BANDA ACEH – Anggota Komisi I Dewan Perwakilan Rakyat Aceh (DPRA) Dahlan Jamaluddin mengingatkan, seluruh stakeholder Aceh agar segera membangun konsepsi dan konsolidasi bersama menyongsong revisi Undang-undang Nomor 11 Tahun 2006 tentang Pemerintahan Aceh (UUPA), yang saat ini telah masuk Program Legislasi Nasional (Prolegnas) 2023 di DPR RI.
“Seharusnya, revisi UUPA bisa menghilangkan kata-kata norma, standar, dan prosedur yang justru menjadikan UUPA itu sendiri tidak mutlak,” kata Dahlan dalam Kuliah Umum, “Jalan Panjang Revisi UUPA, Antara Tantangan dan Hambatan” di Ruang Theater FISIP UIN Ar-Raniry, Selasa sore (4/10/2022).
Saat ini, kata Dahlan, draf awal revisi UUPA telah ada di Badan Keahlian DPR RI. Draf lainnya disiapkan oleh DPD RI. Sementara DPRA dan partai politik di Aceh sendiri masih berbeda pendapat tentang pasal-pasal yang harus direvisi.
“Seharusnya para akademisi, politisi, anggota DPR Aceh, dan stakeholder lainnya tidak lagi terpecah dan saling menyalahkan dalam revisi UUPA,” ujar Dahlan.
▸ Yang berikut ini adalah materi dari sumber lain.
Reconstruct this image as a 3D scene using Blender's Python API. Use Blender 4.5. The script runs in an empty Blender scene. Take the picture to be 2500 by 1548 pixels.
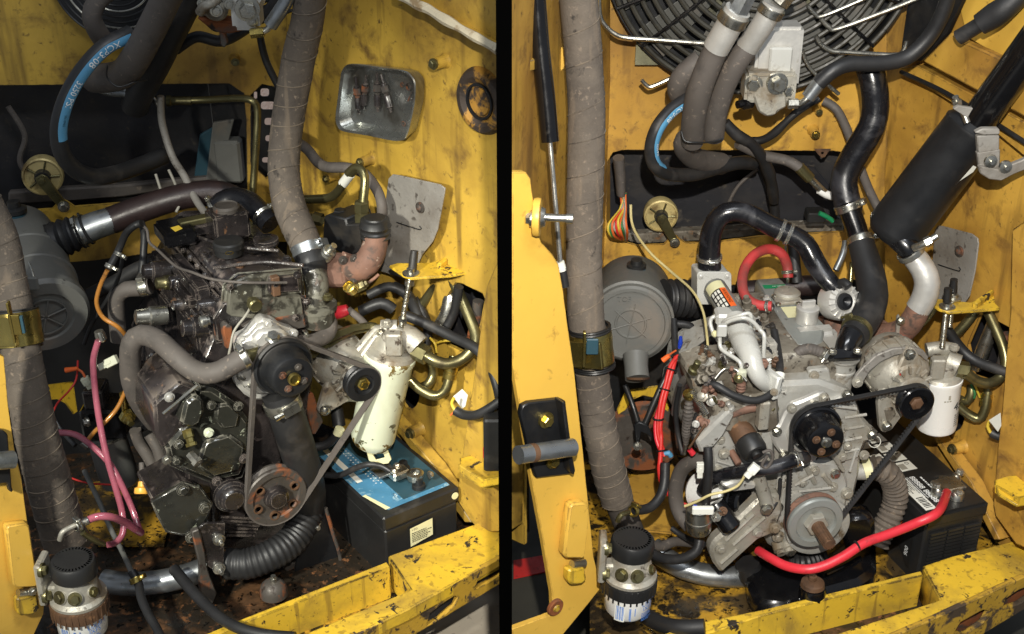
import bpy, bmesh, math, random
from mathutils import Vector as V, Matrix
random.seed(7)
scn = bpy.context.scene
COL = scn.collection
# ---------------------------------------------------------------- camera
PITCH = math.radians(28); D0 = 2.6; FPX = 3250.0; Z0 = 1.0
CX = V((1, 0, 0)); CU = V((0, math.sin(PITCH), math.cos(PITCH))); CB = V((0, -math.cos(PITCH), math.sin(PITCH)))
CAM = V((0, 0, Z0)) + CB * D0
cd = bpy.data.cameras.new('camera'); cam = bpy.data.objects.new('camera', cd); COL.objects.link(cam)
cam.location = CAM; cam.rotation_euler = (math.radians(90) - PITCH, 0, 0)
cd.sensor_width = 36; cd.lens = 36 * FPX / 2500; cd.clip_start = .05; cd.clip_end = 200
scn.camera = cam
# ---------------------------------------------------------------- world, lamps, exposure
w = bpy.data.worlds.new('World'); scn.world = w; w.use_nodes = True
bg = w.node_tree.nodes['Background']; bg.inputs[0].default_value = (.80, .88, 1, 1); bg.inputs[1].default_value = .21
def area(name, loc, target, size, power, col, sy=None):
    l = bpy.data.lights.new(name, 'AREA'); l.energy = power; l.color = col; l.size = size
    if sy: l.shape = 'RECTANGLE'; l.size_y = sy
    o = bpy.data.objects.new(name, l); COL.objects.link(o); o.location = loc
    o.rotation_euler = (V(target) - V(loc)).to_track_quat('-Z', 'Y').to_euler(); return o
def spot(name, loc, target, power, col, cone, blend, rad):
    l = bpy.data.lights.new(name, 'SPOT'); l.energy = power; l.color = col
    l.spot_size = math.radians(cone); l.spot_blend = blend; l.shadow_soft_size = rad
    o = bpy.data.objects.new(name, l); COL.objects.link(o); o.location = loc
    o.rotation_euler = (V(target) - V(loc)).to_track_quat('-Z', 'Y').to_euler(); return o
# phone flash beside the lens for the right bay, a softer work lamp for the left bay, an added overhead fill for reflections and glints
spot('flash_lamp', (.05, -2.2, 2.45), (.58, 0, .86), 270, (1, .95, .86), 54, .8, .015)
spot('work_lamp', (-1.1, -1.75, 2.05), (-.34, -.02, .70), 225, (1, .975, .86), 45, 1.0, .07)
area('overhead_fill', (.2, -1.2, 3.2), (.15, 0, .8), 1.5, 24, (.94, .97, 1), .3)
scn.view_settings.view_transform = 'Standard'; scn.view_settings.look = 'None'
scn.view_settings.exposure = .38; scn.view_settings.gamma = 1; scn.view_settings.use_curve_mapping = False
# ---------------------------------------------------------------- picture -> place
def ray(px, py): return -CB + CX * ((px - 1250) / FPX) - CU * ((py - 774) / FPX)
def P(px, py, y):
    d = ray(px, py); return CAM + d * ((y - CAM.y) / d.y)
def PZ(px, py, z):
    d = ray(px, py); return CAM + d * ((z - CAM.z) / d.z)
def PP(px, py, pl):
    d = ray(px, py); return CAM + d * ((pl[0] - CAM).dot(pl[1]) / d.dot(pl[1]))
def K(W): return (W - CAM).dot(-CB) / FPX
def wallplane(a, b):
    d = b - a; d.z = 0; n = V((d.y, -d.x, 0)).normalized()
    if n.dot(CAM - a) < 0: n = -n
    return (a, n)
X = V((1, 0, 0)); Y = V((0, 1, 0)); Z = V((0, 0, 1)); FR = V((0, -1, 0))
def perp(a):
    a = a.normalized(); h = Z if abs(a.z) < .9 else X
    u = h.cross(a).normalized(); return a, u, a.cross(u)
# ---------------------------------------------------------------- mesh builder
class MB:
    def __init__(s): s.v = []; s.f = []
    def add(s, v, f):
        o = len(s.v); s.v += [V(x) for x in v]; s.f += [tuple(i + o for i in q) for q in f]; return s
    def bm(s, b):
        b.verts.index_update(); s.add([x.co.copy() for x in b.verts], [[x.index for x in q.verts] for q in b.faces]); b.free(); return s
    def path(s, pts, rs, step):
        n = len(pts); op = []; orr = []
        for i in range(n - 1):
            p0 = pts[max(i-1, 0)]; p1 = pts[i]; p2 = pts[i+1]; p3 = pts[min(i+2, n-1)]
            m = max(2, int((p2 - p1).length / step))
            for j in range(m):
                t = j / m; t2 = t*t; t3 = t2*t
                op.append(.5*((2*p1) + (p2-p0)*t + (2*p0-5*p1+4*p2-p3)*t2 + (3*p1-p0-3*p2+p3)*t3))
                orr.append(rs[i] + (rs[i+1]-rs[i])*(t*t*(3-2*t)))
        op.append(pts[-1]); orr.append(rs[-1]); return op, orr
    def tube(s, pts, rs, seg=14, step=None, rib=None, caps=True, flat=1, straight=False, wob=0, spiral=None):
        if not isinstance(rs, (list, tuple)): rs = [rs]*len(pts)
        step = step or max(.004, min(rs)*.7)
        if rib: step = rib[1] / 5
        if straight: op, orr = list(pts), list(rs)
        else: op, orr = s.path(pts, rs, step)
        t0 = (op[1]-op[0]).normalized(); _, u, _ = perp(t0)
        vs = []; fs = []; L = 0; ph = random.random()*6
        for i, p in enumerate(op):
            t = (op[min(i+1, len(op)-1)] - op[max(i-1, 0)]).normalized()
            u = (u - t*u.dot(t)).normalized(); b = t.cross(u)
            if i: L += (p-op[i-1]).length
            r = orr[i]
            if rib: r = r * (1 + rib[0]*math.cos(L/rib[1]*2*math.pi))
            if wob: r = r * (1 + wob*math.sin(L*90+ph) + wob*.7*math.sin(L*37+ph*2))
            for j in range(seg):
                a = j/seg*2*math.pi; q = r
                if spiral:
                    q = r*(1 + spiral[0]*(max(0, math.cos(L/spiral[1]*2*math.pi - a))**24) - spiral[0]*.8*(max(0, math.cos(L/spiral[1]*2*math.pi - a + .5))**30) + .006*math.sin(a*3+L*40) + .008*math.sin(L*55+a))
                vs.append(p + u*math.cos(a)*q + b*math.sin(a)*q*flat)
        m = len(op)
        for i in range(m-1):
            for j in range(seg):
                k = (j+1) % seg; fs.append((i*seg+j, i*seg+k, (i+1)*seg+k, (i+1)*seg+j))
        if caps: fs.append(tuple(range(seg-1, -1, -1))); fs.append(tuple((m-1)*seg+j for j in range(seg)))
        return s.add(vs, fs)
    def lathe(s, c, ax, prof, seg=32, u=None, a0=0, a1=2*math.pi):
        a, uu, vv = perp(ax)
        if u is not None: uu = (u - a*u.dot(a)).normalized(); vv = a.cross(uu)
        full = abs(a1-a0-2*math.pi) < 1e-6; ns = seg if full else seg+1
        vs = []; fs = []
        for r, h in prof:
            r = max(r, 1e-5)
            for j in range(ns):
                t = a0 + (a1-a0)*j/seg; vs.append(c + a*h + (uu*math.cos(t) + vv*math.sin(t))*r)
        for i in range(len(prof)-1):
            for j in range(seg):
                k = (j+1) % ns; fs.append((i*ns+j, i*ns+k, (i+1)*ns+k, (i+1)*ns+j))
        return s.add(vs, fs)
    def prism(s, pts, ext, bev=0, holes=(), segs=1):
        b = bmesh.new()
        if holes:
            es = []
            for lp in [pts]+list(holes):
                vv = [b.verts.new(p) for p in lp]
                es += [b.edges.new((vv[i], vv[(i+1) % len(vv)])) for i in range(len(vv))]
            bmesh.ops.triangle_fill(b, use_beauty=True, edges=es)
        else:
            b.faces.new([b.verts.new(p) for p in pts])
        g = bmesh.ops.extrude_face_region(b, geom=list(b.faces)); 
        bmesh.ops.translate(b, vec=ext, verts=[e for e in g['geom'] if isinstance(e, bmesh.types.BMVert)])
        bmesh.ops.recalc_face_normals(b, faces=list(b.faces))
        if bev:
            b.normal_update()
            ed = [e for e in b.edges if len(e.link_faces) == 2 and e.calc_face_angle(0) > .5]
            bmesh.ops.bevel(b, geom=ed, offset=bev, segments=segs, affect='EDGES', clamp_overlap=True)
        return s.bm(b)
    def box(s, c, x, y, z, bev=0, segs=1):
        q = [c-x-y-z, c+x-y-z, c+x+y-z, c-x+y-z]
        return s.prism(q, z*2, bev, segs=segs)
    def ball(s, c, r, seg=16, sq=1, ax=Z):
        return s.lathe(c, ax, [(r*math.sin(math.pi*i/8), -r*sq*math.cos(math.pi*i/8)) for i in range(9)], seg)
    def build(s, name, mat, parent=None, loc=None, sharp=35, flat=False):
        if loc is None:
            loc = parent.matrix_basis.translation if parent else sum(s.v, V((0, 0, 0)))/len(s.v)
        root = parent
        off = V((0, 0, 0))
        while root is not None: off = off + root.location; root = root.parent
        base = off if parent else loc
        me = bpy.data.meshes.new(name); me.from_pydata([tuple(v-base) for v in s.v], [], s.f)
        bmm = bmesh.new(); bmm.from_mesh(me); bmesh.ops.recalc_face_normals(bmm, faces=bmm.faces); bmm.to_mesh(me); bmm.free()
        if not flat:
            me.polygons.foreach_set('use_smooth', [True]*len(me.polygons)); me.set_sharp_from_angle(angle=math.radians(sharp))
        me.materials.append(mat)
        o = bpy.data.objects.new(name, me); COL.objects.link(o)
        if parent: o.parent = parent
        else: o.location = loc
        return o
def tag(o, label, cat, group=None):
    o['label'] = label; o['category'] = cat
    if group: o['group'] = group
    return o
def struct(o, label=None):
    o['kind'] = 'structure'
    if label: o['label'] = label
    return o
def thing(name, label, cat, loc, group=None):
    o = bpy.data.objects.new(name, None); COL.objects.link(o); o.location = loc; o.empty_display_size = .02
    return tag(o, label, cat, group)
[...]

Dia juga mengingatkan kembali bahwa berdasarkan Pasal 7 UUPA, disebutkan bahwa rencana pembentukan UU RI harus dengan konsultasi dan pertimbangan DPR Aceh.
Menurut Dahlan, persoalan UUPA saat ini adalah terkait banyaknya kata-kata norma, standar, dan prosedur.
Berdasarkan catatan yang ada, misalnya, dalam Pasal 165 UUPA yang berkaitan dengan pariwisata disebutkan, “… investasi dalam bentuk penanaman modal dalam negeri, penanaman modal asing, ekspor dan impor dengan memperhatikan norma, standar, dan prosedur yang berlaku secara nasional.”
Hal-hal seperti ini, lanjut dia, menjadikan UUPA tidak mutlak dan self government tidak berjalan sebagaimana harapan.
Selain itu, mantan Ketua DPR Aceh ini juga mengkritik masih terlalu banyak turunan dari UUPA dalam bentuk Peraturan Pemerintah (PP) dan Peraturan Presiden (Perpres) belum disahkan.
Konsekuensinya, lanjut dia, kekhususan Aceh sebagai daerah otonomi khusus asimetris tidak berbeda dengan daerah lainnya.
“Dalam tataran praktis, ternyata Kemendagri menggunakan UU Pemerintahan Daerah juga untuk Aceh karena alasan norma, standar, dan prosedur tadi,” ujarnya.